There is no doubt about it: the many encounters in the bars and restaurants of Barcelona shaped the painter's view of the world. Cubism, the style of which Picasso is considered the founder, was born in bars and kitchens, as he later said. That is why his work is full of the simplest things in life. "A spoon for a glass of absinthe, a bottle of Anís del Mono, a restaurant sign, wine, raw ham, a fattened chicken. This demystification of painting glorifies everyday life and shows the taste of real life," according to the artist.

Political resistance

Not only was Cubism born in bars and kitchens, Picasso's little-known literary work also began right here. The Spaniard preferred to write at the kitchen table, sometimes on napkins. In his poems and his play How to Grab Wishes by the Tail, spices, aromas and colours are omnipresent, and the dishes of his childhood are cooked from tomatoes, peppers, eggs, chorizo, artichokes and leeks. Picasso wrote this surrealist drama in Paris in 1941. The city was occupied by the Germans and Spain, his homeland, had Franco-imposed fascism through a bloody civil war. In March 1944, it was performed in the flat of the gallery owner Louise Leiris. It was directed by the writer Albert Camus and the actors included the writer couple Simone de Beauvoir and Jean-Paul Sartre. The audience, an illustrious round of artists and intellectuals, understood its presence as a demonstration of political resistance.

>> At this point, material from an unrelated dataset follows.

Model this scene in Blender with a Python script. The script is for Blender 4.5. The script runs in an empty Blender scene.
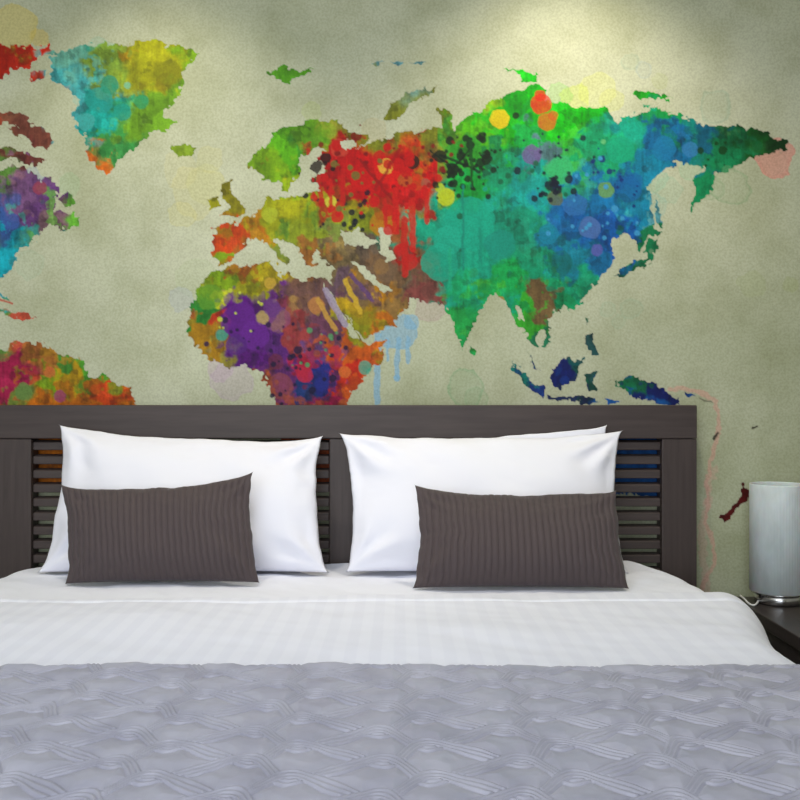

During the war years, when food was scarce in Paris, Picasso often devoted himself to culinary motifs: fruit bowls, sausages, fish and shellfish can be found in his still lifes, which are often kept dark. Also chairs, tables with blue checked tablecloths, knives and forks. Some of his paintings are reminiscent of Spanish inns, which Picasso missed so much. He suffered and rebelled – in his own way – against the political regime. "You see," he told his friend, the resistance fighter Pierre Daix, "even a cooking pot can scream. Everything can scream."

No sooner was the war over than Picasso moved to the south of France to forget the traumatic years. In Vallauris he visited a pottery workshop and was fascinated by all that could be created from earth, water and fire. From then on, he devoted himself passionately to pottery and the art of ceramics. As in cooking, he said, the right ingredients were the key and their relationship to each other determined the quality. Enthusiastic about Mediterranean cuisine, he painted his plates and pots with fish, melons, aubergines and bread. He particularly liked to eat the finger-shaped bread rolls that were available in Vallauris. This flattered the village bakers. It wasn't long before the little baguettes came to be called "Picassos". A fitting tribute to one of the 20th century's greatest artists and his inspirations.


Picasso's childhood

When Picasso was ten years old, his family moved to La Coruña in north-western Spain, where his father had accepted a position as an art teacher at the College of Fine Arts. But the boy did not forget Málaga and his birthplace, as many of his drawings and paintings show. He especially missed the cosy kitchen where he had spent hours watching his sisters and mother cooking. In 1896 he painted his mother Maria in the kitchen in Málaga and his sister Lola cutting a cake in 1899. Pablo had great respect for Maria and the feeling was mutual. "When I was a child, my mother said to me: 'If you are a soldier, you will become a general. If you are a monk, you will become the Pope.' Instead, I was a painter and became Picasso," the artist recounted in 1940.